----- DATASET EXCERPT -----

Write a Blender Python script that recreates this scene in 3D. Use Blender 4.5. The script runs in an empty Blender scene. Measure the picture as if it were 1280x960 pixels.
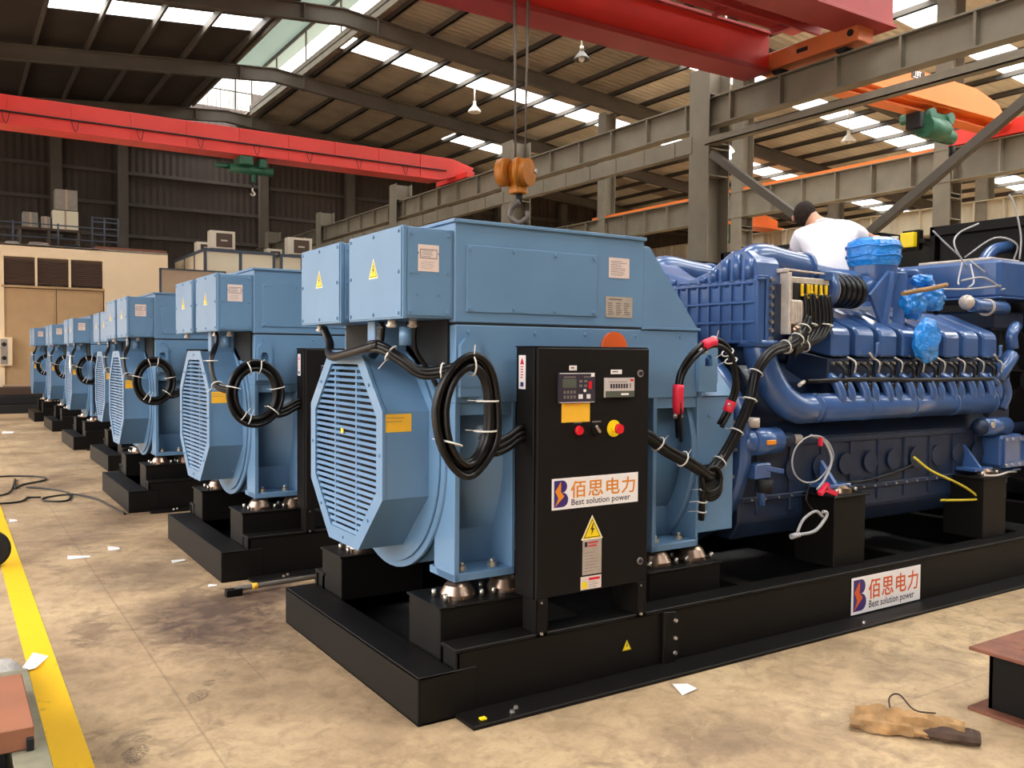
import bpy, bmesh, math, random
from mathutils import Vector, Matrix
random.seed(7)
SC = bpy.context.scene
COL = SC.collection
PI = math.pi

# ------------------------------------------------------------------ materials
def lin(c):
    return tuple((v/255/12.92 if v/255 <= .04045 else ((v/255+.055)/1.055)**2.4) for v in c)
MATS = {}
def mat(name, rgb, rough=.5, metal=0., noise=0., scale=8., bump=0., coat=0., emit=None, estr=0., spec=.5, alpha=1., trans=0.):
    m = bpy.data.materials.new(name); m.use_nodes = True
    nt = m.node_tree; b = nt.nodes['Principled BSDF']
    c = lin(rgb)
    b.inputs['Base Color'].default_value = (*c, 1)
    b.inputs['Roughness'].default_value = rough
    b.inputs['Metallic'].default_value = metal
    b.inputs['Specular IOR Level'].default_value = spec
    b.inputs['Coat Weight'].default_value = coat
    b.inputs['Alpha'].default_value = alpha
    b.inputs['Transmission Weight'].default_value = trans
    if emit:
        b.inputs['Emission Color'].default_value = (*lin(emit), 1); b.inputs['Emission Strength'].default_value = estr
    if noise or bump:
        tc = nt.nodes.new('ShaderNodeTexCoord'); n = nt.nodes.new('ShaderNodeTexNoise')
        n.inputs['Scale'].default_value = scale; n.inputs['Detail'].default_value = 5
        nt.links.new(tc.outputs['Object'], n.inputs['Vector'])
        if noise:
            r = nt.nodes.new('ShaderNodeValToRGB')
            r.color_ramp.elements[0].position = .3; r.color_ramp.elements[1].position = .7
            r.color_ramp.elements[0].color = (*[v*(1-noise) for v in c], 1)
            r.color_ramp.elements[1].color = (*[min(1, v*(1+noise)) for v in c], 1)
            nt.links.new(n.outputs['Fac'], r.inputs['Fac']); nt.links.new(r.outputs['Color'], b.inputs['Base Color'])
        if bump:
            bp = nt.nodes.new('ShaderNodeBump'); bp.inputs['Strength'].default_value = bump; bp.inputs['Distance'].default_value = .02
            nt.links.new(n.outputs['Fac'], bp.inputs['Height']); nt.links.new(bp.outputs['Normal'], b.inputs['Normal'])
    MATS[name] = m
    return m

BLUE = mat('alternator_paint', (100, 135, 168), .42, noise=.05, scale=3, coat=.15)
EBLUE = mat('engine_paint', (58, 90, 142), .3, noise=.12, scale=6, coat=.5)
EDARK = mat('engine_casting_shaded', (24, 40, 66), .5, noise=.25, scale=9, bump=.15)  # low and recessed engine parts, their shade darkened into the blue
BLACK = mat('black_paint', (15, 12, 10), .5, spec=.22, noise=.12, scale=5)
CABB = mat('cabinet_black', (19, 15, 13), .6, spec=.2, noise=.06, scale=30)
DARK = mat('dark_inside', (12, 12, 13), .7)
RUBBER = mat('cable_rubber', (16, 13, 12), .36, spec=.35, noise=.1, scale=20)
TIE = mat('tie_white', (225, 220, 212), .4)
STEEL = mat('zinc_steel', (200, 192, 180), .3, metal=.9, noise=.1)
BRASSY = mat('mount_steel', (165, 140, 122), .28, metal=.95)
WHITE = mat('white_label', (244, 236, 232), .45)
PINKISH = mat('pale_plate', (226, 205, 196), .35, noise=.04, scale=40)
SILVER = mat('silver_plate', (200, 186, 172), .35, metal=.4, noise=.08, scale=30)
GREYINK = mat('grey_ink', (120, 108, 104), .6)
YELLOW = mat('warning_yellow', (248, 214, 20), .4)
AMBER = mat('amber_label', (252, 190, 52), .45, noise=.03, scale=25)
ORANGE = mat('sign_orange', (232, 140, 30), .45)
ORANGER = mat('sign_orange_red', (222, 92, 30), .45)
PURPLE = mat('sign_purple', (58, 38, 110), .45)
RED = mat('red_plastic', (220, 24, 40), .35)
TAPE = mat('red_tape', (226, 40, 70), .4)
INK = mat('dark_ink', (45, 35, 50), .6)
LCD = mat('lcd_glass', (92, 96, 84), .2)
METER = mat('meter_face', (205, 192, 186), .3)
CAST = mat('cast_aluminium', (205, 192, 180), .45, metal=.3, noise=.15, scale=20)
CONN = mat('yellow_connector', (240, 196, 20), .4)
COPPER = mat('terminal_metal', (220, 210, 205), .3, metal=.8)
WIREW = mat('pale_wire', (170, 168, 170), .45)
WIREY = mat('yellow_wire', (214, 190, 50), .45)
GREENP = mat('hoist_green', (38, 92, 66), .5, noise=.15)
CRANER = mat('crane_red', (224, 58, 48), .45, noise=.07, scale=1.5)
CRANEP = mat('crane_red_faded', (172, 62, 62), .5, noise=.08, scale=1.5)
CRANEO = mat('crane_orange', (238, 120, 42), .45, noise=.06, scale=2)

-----

PROBLEM REQUIREMENTS => Go through the material above and count the lines that contain "scene"; answer with the number alone.

EXERCISE RESULT => 2